The auditors highlighted several financial items in their presentation: the general fund experienced a negative change in fund balance, partly because the city transferred about $1,300,000 to the solid waste fund to help cover a long-standing deficit; fiduciary funds showed roughly a $13,800,000 increase—largely attributable to investment earnings; and ARPA funds had roughly $5,600,000 unspent as of Sept. 30, 2025, which staff was working to obligate before the federal deadline (noted by auditors) to expend those funds by Dec. 31, 2026.
“Issuing an unmodified opinion means, based on our procedures, we believe the financial statements are fairly presented in all material respects,” the audit partner said. He added that auditors review internal controls as part of risk assessment but do not issue an opinion on the city’s internal-control system as part of a standard financial audit.

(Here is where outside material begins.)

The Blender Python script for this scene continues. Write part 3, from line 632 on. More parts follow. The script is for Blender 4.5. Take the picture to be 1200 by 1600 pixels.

Questions from commissioners focused on utilities accounts receivable (AR) and the timing of write-offs. One commissioner said the city recently recorded a roughly $500,000 write-off in water-billing AR and asked whether auditors had tested the internal controls that allowed aged receivables to accumulate. The audit partner said auditors examine management’s methodology for estimating allowances and perform predictive testing; audit adjustments are recommended if differences exceed materiality thresholds, but estimates are often accepted where management’s approach is reasonable and not materially misstated.
Director Weber explained that bad-debt expense for utility funds is recorded in the financial statements and that the official write-off of individual accounts is performed in the utility billing system. Weber said the accounting records show the bad-debt amounts recorded in the general ledger and that the auditors reviewed those entries.
City management also told the commission it has already undertaken supplemental reviews. The city manager said the city has commissioned independent operational audits of several business units in the past 18 months—including fleet services (which returned clean results) and a separate, third-party review of water billing and controls that identified issues the city has taken steps to address. The manager said the city expects to bring related budget amendments and follow-up actions to the commission.
Commissioners pushed for clarity on whether an expanded operational audit—outside the normal scope of the financial audit—would be appropriate to test controls more directly and suggested budgeting for warrant and traffic studies in other agenda items; auditors said that kind of work is a separate engagement with a different scope.
The audit presentation and the commission’s discussion did not produce a finding that would require corrective action under the audit reports presented that night; commissioners directed staff to continue follow-up, share any independent-audit reports with the commission, and monitor the remaining AR balances.
What’s next: staff said it will provide additional information about the water-billing review and any operational-audit scope for the commission to consider in coming weeks.